In 2012, Russia adopted a law that labels every NGO that is engaged in loosely defined political activities and receives any financial support from abroad as a “foreign agent.” The law stigmatizes and places heavy burdens on organizations that receive foreign funding and conduct activities deemed political by the authorities. The law has already hit hundreds of non-governmental organizations unwilling to register. Beginning on June 4, 2014, the Ministry of Justice may register organizations as foreign agents without their consent.

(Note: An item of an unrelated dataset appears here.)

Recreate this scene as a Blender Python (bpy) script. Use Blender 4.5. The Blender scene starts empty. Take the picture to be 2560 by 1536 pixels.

In the Barents part of Russia, there have already been several much discussed cases where NGOs have been forces to register as foreign agents. In the latest case, Bellona Murmansk discovered through media that the organization had been listed as foreign agents, despite several official inspections finding the opposite. LGBT organizations both in Murmansk and in Arkhangelsk have been put on the list, with the last-mentioned fined 300.000 rubles for refusing to accept the foreign agent label. In Murmansk, the organization Humanist Youth Movement has appealed a court decision stating that it needs to apply to the Ministry of Justice for registration as such.

Earlier this month, the Nordic Council of Ministers decided to close all their information offices and contact centers in Northwest Russia after receiving a letter from the Russian Prosecutor’s Office in January which read that it will have to register as “foreign agent”. That triggered a furious response from the Nordic countries, which argued that the agent status is incompatible with the operations of the Council.